Cook was arguably the real brains behind Apple's turnaround back in the early 2000s - he was a supply chain wizard as COO, and when Jobs was out of the picture it made absolutely zero difference in the company's performance. There's a reasonable case to be made that Cook was actually the main driver of the company's success even before Jobs departed.

lapcat|3 years ago

Because Tim Cook invented the iPhone? The iPod? Mac OS X?

The supply chain is irrelevant unless you have consumer demand for your products.

Apple brought back Jobs because they needed his operating system NeXTSTEP. How many operating systems has Tim Cook ever developed?

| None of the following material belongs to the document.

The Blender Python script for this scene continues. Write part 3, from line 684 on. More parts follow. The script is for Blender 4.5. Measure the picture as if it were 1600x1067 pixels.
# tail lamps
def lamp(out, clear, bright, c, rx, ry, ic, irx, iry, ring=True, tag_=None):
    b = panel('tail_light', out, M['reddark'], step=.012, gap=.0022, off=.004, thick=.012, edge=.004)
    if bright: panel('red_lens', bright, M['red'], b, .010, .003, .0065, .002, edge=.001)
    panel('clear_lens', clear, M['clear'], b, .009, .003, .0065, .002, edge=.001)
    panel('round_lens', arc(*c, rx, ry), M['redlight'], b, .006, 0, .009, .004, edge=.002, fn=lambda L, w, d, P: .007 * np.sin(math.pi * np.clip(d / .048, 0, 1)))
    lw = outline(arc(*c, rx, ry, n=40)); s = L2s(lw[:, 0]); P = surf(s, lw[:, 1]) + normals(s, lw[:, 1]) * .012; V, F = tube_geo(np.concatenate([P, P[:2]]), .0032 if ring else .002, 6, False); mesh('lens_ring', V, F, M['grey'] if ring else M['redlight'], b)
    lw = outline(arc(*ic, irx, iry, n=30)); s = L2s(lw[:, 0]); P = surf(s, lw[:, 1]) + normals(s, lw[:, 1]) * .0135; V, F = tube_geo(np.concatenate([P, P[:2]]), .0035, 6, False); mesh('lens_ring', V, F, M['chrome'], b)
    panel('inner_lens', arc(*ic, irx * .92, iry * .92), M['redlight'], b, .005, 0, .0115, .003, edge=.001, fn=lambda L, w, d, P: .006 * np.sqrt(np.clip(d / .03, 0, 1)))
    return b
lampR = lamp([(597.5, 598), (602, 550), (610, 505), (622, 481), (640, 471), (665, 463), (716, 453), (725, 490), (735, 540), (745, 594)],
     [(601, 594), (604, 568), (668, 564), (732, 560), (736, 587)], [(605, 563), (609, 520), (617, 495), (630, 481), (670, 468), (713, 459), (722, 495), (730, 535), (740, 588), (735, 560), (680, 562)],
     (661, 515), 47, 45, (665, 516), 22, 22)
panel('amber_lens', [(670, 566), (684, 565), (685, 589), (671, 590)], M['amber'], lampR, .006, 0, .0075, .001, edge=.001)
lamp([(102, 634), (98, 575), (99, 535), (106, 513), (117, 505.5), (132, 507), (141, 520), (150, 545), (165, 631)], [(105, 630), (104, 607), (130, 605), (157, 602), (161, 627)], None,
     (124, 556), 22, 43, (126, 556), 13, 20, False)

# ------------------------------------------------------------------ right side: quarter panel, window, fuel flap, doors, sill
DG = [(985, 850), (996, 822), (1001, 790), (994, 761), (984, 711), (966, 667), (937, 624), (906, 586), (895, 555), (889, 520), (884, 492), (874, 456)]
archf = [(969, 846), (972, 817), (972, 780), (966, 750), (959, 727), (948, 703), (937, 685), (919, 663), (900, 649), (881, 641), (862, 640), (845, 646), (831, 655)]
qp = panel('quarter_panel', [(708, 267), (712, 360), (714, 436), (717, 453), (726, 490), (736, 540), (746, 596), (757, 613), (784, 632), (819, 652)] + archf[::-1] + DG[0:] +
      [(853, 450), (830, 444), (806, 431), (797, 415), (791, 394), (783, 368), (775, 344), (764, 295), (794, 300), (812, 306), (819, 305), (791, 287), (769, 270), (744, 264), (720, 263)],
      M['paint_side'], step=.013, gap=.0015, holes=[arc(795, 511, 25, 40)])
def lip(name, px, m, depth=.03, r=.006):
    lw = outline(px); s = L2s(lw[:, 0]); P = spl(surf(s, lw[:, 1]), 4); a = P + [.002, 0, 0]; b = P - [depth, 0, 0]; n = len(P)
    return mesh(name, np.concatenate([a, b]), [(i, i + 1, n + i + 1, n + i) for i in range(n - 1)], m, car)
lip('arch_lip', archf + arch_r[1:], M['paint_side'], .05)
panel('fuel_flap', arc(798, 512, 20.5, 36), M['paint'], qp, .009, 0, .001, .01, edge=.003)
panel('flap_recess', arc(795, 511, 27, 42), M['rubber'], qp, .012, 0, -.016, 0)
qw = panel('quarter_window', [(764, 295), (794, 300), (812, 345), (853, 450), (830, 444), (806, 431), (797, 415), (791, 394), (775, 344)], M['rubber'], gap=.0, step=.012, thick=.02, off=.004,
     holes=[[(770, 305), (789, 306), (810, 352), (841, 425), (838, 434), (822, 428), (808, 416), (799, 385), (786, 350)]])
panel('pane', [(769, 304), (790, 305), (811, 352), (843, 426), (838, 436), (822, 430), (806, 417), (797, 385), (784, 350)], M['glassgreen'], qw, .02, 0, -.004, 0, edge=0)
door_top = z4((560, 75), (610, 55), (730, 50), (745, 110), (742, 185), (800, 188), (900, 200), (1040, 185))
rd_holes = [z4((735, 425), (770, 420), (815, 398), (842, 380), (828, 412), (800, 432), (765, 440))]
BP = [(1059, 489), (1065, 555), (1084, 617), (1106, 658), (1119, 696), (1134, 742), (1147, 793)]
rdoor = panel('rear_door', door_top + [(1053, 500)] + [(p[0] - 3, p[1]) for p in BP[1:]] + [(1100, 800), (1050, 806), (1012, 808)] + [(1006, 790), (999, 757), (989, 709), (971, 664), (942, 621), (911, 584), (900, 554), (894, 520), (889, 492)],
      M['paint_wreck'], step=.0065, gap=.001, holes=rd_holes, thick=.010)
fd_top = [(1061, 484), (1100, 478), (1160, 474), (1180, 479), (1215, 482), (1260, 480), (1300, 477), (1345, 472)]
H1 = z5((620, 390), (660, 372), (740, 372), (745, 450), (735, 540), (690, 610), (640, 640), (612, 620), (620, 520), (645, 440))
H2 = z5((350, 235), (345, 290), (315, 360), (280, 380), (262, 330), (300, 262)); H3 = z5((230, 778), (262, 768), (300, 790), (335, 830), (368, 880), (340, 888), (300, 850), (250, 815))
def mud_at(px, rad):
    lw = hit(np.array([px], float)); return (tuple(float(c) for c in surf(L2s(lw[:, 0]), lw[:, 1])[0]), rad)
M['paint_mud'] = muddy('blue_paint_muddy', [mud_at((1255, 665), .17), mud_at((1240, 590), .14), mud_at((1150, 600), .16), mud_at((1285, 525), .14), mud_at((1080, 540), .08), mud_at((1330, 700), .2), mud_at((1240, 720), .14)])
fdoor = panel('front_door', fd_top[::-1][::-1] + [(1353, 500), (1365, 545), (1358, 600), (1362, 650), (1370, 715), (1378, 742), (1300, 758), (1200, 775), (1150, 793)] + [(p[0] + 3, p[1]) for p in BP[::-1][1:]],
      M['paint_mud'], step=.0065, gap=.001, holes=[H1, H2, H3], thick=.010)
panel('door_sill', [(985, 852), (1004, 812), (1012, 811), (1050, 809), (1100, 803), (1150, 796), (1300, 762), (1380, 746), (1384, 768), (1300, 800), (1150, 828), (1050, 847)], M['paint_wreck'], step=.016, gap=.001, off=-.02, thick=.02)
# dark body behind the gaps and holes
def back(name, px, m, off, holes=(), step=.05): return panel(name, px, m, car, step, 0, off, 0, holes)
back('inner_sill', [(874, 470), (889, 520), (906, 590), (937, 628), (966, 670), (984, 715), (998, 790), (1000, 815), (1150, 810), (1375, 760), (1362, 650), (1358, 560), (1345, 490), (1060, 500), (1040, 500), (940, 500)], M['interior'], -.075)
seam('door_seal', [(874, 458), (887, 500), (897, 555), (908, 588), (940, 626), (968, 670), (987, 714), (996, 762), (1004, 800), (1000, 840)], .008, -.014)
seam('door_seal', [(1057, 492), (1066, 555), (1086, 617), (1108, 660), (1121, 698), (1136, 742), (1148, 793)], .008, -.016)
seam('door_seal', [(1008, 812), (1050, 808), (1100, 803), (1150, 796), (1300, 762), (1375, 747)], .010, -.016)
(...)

Cook literally never led a software or hardware product team until he became CEO, after which he "technically" led every team at Apple.

Jobs was behind Apple II, Lisa, Macintosh, NeXT, Mac OS X, iMac, MacBook, iPod, iPhone, iPad, etc. It's absurd to compare Cook with Jobs. Cook started as CEO gifted with some of the greatest tech products in history. Halfway between 3rd base and home plate, to use a baseball metaphor. Of course he's going to score.

Honestly, other than spec bumps such as speed and battery life, I don't think my Apple products are any better than they were 15 years ago. I think the design is actually worse now in many ways.

lapcat|3 years ago

> I’d argue he did better than Jobs would have done.

At making money? Possibly.

At making quality products. Definitely not.

ipqk|3 years ago

No one thought Apple was dead when Jobs died.